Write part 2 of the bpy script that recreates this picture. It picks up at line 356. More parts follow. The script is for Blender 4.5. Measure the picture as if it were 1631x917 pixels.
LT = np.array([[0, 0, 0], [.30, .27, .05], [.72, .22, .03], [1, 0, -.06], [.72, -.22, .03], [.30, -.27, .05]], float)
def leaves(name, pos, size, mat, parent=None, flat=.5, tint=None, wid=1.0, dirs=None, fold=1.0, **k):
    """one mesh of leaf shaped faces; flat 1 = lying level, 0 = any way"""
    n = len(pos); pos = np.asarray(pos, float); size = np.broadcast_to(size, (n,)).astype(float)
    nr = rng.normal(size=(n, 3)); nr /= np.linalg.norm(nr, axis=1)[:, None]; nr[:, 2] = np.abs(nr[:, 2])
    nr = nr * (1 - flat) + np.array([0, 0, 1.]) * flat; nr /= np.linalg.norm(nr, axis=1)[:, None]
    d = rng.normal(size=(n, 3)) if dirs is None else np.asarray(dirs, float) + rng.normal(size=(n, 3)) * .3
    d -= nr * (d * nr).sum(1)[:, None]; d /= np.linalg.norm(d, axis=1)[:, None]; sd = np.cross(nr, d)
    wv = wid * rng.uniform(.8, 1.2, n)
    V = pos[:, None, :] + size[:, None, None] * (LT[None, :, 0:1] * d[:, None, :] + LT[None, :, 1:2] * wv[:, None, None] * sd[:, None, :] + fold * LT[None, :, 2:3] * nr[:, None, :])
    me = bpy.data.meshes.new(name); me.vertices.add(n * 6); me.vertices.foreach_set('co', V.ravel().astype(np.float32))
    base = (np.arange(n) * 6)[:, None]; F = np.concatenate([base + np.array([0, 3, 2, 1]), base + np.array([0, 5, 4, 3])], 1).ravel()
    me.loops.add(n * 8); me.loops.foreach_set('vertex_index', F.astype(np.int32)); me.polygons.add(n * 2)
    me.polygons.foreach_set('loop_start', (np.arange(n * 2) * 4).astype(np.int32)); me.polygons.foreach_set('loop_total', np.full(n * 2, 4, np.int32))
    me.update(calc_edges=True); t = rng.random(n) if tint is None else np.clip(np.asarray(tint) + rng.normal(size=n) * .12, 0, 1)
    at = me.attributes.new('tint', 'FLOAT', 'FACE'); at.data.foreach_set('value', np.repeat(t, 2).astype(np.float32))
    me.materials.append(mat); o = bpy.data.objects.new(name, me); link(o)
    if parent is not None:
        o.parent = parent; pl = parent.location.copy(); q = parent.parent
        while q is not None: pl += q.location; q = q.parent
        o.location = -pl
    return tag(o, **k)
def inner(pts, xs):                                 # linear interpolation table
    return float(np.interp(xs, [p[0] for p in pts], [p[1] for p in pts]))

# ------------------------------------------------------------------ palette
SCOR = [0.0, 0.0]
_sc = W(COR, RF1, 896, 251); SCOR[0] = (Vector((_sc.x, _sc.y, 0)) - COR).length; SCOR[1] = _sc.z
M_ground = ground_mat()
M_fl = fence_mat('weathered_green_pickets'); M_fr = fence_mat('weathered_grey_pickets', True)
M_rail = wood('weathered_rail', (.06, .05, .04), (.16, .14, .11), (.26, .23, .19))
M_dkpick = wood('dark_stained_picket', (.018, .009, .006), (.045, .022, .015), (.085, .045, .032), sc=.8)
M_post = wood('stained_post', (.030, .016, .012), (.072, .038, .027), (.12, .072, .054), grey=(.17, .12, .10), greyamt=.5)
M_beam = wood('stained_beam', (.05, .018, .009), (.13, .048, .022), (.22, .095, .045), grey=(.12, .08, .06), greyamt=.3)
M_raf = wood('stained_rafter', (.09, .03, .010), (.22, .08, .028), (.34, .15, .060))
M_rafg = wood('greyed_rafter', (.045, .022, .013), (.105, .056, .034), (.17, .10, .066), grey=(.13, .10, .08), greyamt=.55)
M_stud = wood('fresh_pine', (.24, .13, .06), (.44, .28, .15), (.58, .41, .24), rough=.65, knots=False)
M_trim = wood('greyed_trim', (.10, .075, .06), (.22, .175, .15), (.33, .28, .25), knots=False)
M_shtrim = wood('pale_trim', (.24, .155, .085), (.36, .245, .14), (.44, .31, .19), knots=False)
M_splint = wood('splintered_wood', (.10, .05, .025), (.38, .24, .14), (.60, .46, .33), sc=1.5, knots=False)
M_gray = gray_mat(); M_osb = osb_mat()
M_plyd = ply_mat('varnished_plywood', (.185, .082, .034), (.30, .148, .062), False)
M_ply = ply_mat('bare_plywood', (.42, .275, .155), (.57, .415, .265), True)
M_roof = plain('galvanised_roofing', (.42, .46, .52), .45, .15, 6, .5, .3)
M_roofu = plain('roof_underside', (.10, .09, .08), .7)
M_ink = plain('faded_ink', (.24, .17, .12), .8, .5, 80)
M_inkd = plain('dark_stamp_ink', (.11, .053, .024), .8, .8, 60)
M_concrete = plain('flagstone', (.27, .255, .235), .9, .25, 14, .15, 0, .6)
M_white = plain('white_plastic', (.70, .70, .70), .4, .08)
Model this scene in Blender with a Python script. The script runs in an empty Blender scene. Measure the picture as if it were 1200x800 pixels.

———

Directive:
Extract the data in full. Keep it word for word.

Answer for this exercise:
Write part 2 of the bpy script that recreates this picture. It picks up at line 356. More parts follow. The script is for Blender 4.5. Measure the picture as if it were 1631x917 pixels.
LT = np.array([[0, 0, 0], [.30, .27, .05], [.72, .22, .03], [1, 0, -.06], [.72, -.22, .03], [.30, -.27, .05]], float)
def leaves(name, pos, size, mat, parent=None, flat=.5, tint=None, wid=1.0, dirs=None, fold=1.0, **k):
    """one mesh of leaf shaped faces; flat 1 = lying level, 0 = any way"""
    n = len(pos); pos = np.asarray(pos, float); size = np.broadcast_to(size, (n,)).astype(float)
    nr = rng.normal(size=(n, 3)); nr /= np.linalg.norm(nr, axis=1)[:, None]; nr[:, 2] = np.abs(nr[:, 2])
    nr = nr * (1 - flat) + np.array([0, 0, 1.]) * flat; nr /= np.linalg.norm(nr, axis=1)[:, None]
    d = rng.normal(size=(n, 3)) if dirs is None else np.asarray(dirs, float) + rng.normal(size=(n, 3)) * .3
    d -= nr * (d * nr).sum(1)[:, None]; d /= np.linalg.norm(d, axis=1)[:, None]; sd = np.cross(nr, d)
    wv = wid * rng.uniform(.8, 1.2, n)
    V = pos[:, None, :] + size[:, None, None] * (LT[None, :, 0:1] * d[:, None, :] + LT[None, :, 1:2] * wv[:, None, None] * sd[:, None, :] + fold * LT[None, :, 2:3] * nr[:, None, :])
    me = bpy.data.meshes.new(name); me.vertices.add(n * 6); me.vertices.foreach_set('co', V.ravel().astype(np.float32))
    base = (np.arange(n) * 6)[:, None]; F = np.concatenate([base + np.array([0, 3, 2, 1]), base + np.array([0, 5, 4, 3])], 1).ravel()
    me.loops.add(n * 8); me.loops.foreach_set('vertex_index', F.astype(np.int32)); me.polygons.add(n * 2)
    me.polygons.foreach_set('loop_start', (np.arange(n * 2) * 4).astype(np.int32)); me.polygons.foreach_set('loop_total', np.full(n * 2, 4, np.int32))
    me.update(calc_edges=True); t = rng.random(n) if tint is None else np.clip(np.asarray(tint) + rng.normal(size=n) * .12, 0, 1)
    at = me.attributes.new('tint', 'FLOAT', 'FACE'); at.data.foreach_set('value', np.repeat(t, 2).astype(np.float32))
    me.materials.append(mat); o = bpy.data.objects.new(name, me); link(o)
    if parent is not None:
        o.parent = parent; pl = parent.location.copy(); q = parent.parent
        while q is not None: pl += q.location; q = q.parent
        o.location = -pl
    return tag(o, **k)
def inner(pts, xs):                                 # linear interpolation table
    return float(np.interp(xs, [p[0] for p in pts], [p[1] for p in pts]))

# ------------------------------------------------------------------ palette
SCOR = [0.0, 0.0]
_sc = W(COR, RF1, 896, 251); SCOR[0] = (Vector((_sc.x, _sc.y, 0)) - COR).length; SCOR[1] = _sc.z
M_ground = ground_mat()
M_fl = fence_mat('weathered_green_pickets'); M_fr = fence_mat('weathered_grey_pickets', True)
M_rail = wood('weathered_rail', (.06, .05, .04), (.16, .14, .11), (.26, .23, .19))
M_dkpick = wood('dark_stained_picket', (.018, .009, .006), (.045, .022, .015), (.085, .045, .032), sc=.8)
M_post = wood('stained_post', (.030, .016, .012), (.072, .038, .027), (.12, .072, .054), grey=(.17, .12, .10), greyamt=.5)
M_beam = wood('stained_beam', (.05, .018, .009), (.13, .048, .022), (.22, .095, .045), grey=(.12, .08, .06), greyamt=.3)
M_raf = wood('stained_rafter', (.09, .03, .010), (.22, .08, .028), (.34, .15, .060))
M_rafg = wood('greyed_rafter', (.045, .022, .013), (.105, .056, .034), (.17, .10, .066), grey=(.13, .10, .08), greyamt=.55)
M_stud = wood('fresh_pine', (.24, .13, .06), (.44, .28, .15), (.58, .41, .24), rough=.65, knots=False)
M_trim = wood('greyed_trim', (.10, .075, .06), (.22, .175, .15), (.33, .28, .25), knots=False)
M_shtrim = wood('pale_trim', (.24, .155, .085), (.36, .245, .14), (.44, .31, .19), knots=False)
M_splint = wood('splintered_wood', (.10, .05, .025), (.38, .24, .14), (.60, .46, .33), sc=1.5, knots=False)
M_gray = gray_mat(); M_osb = osb_mat()
M_plyd = ply_mat('varnished_plywood', (.185, .082, .034), (.30, .148, .062), False)
M_ply = ply_mat('bare_plywood', (.42, .275, .155), (.57, .415, .265), True)
M_roof = plain('galvanised_roofing', (.42, .46, .52), .45, .15, 6, .5, .3)
M_roofu = plain('roof_underside', (.10, .09, .08), .7)
M_ink = plain('faded_ink', (.24, .17, .12), .8, .5, 80)
M_inkd = plain('dark_stamp_ink', (.11, .053, .024), .8, .8, 60)
M_concrete = plain('flagstone', (.27, .255, .235), .9, .25, 14, .15, 0, .6)
M_white = plain('white_plastic', (.70, .70, .70), .4, .08)
Model this scene in Blender with a Python script. The script runs in an empty Blender scene. Measure the picture as if it were 1200x800 pixels.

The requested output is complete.